2. The estate of the respondent is finally sequestrated.
3. The respondent’s identity number is recorded as 760630 5874 080.
4. The costs of the application shall be costs in the sequestration.
R B MKHABELA
ACTING JUDGE OF THE HIGH COURT OF SOUTH AFRICA
GAUTENG DIVISION
JOHANNESBURG
COUNSEL FOR THE APPLICANT: S Aucamp
INSTRUCTED BY: Mathopo Moshimane Mulangaphuma Inc
ATTORNEY FOR THE RESPONDENT: J Kaplan
INSTRUCTED BY: Hirschowitz Flionis Attorneys
DATE OF HEARING: 28 October 2021
DATE OF JUDGMENT: 12 November 2021
[1] The respondent stated as follows:
“I admit that the writ ws served on me at my place of employment. When the writ was served on me, the Sheriff particularly asked me to point out the property owned by me at my place of employment. I responded to the Sheriff that I have no assetss (as is averred in the Sheriff’s return of service). The Sheriff then requested me to sign the nulla bona. He failed to explain to me the import of this document and I signed it without properly reading or understanding it.”
[2] It is not in dispute that the respondent placed the CC into voluntary liquidation.

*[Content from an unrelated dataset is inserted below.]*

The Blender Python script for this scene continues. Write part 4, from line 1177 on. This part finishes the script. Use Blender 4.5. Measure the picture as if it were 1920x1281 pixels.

[3] Meskin & Co v Friedman 1948 (2) SA 555 (W) at 559.
[4] See: Dunlop Tyres (Pty) Ltd v Brewitt 1999 (2) SA 580 (W) at 583.
[5] I venture to say undisputed evidence given the classic bare denial made by the respondent in his sparse answering affidavit in response to the applicant’s evidence which is supported by documentary evidence in the form of financial statements and the business address of the company as reflected by the company search that the applicant has conducted. Accordingly, the respondent’s denials have a very hollow ring.
[6] I am also satisfied that all the formalities have been complied with, including service of the provisional order to all relevant stakeholders- including the Master and Sars.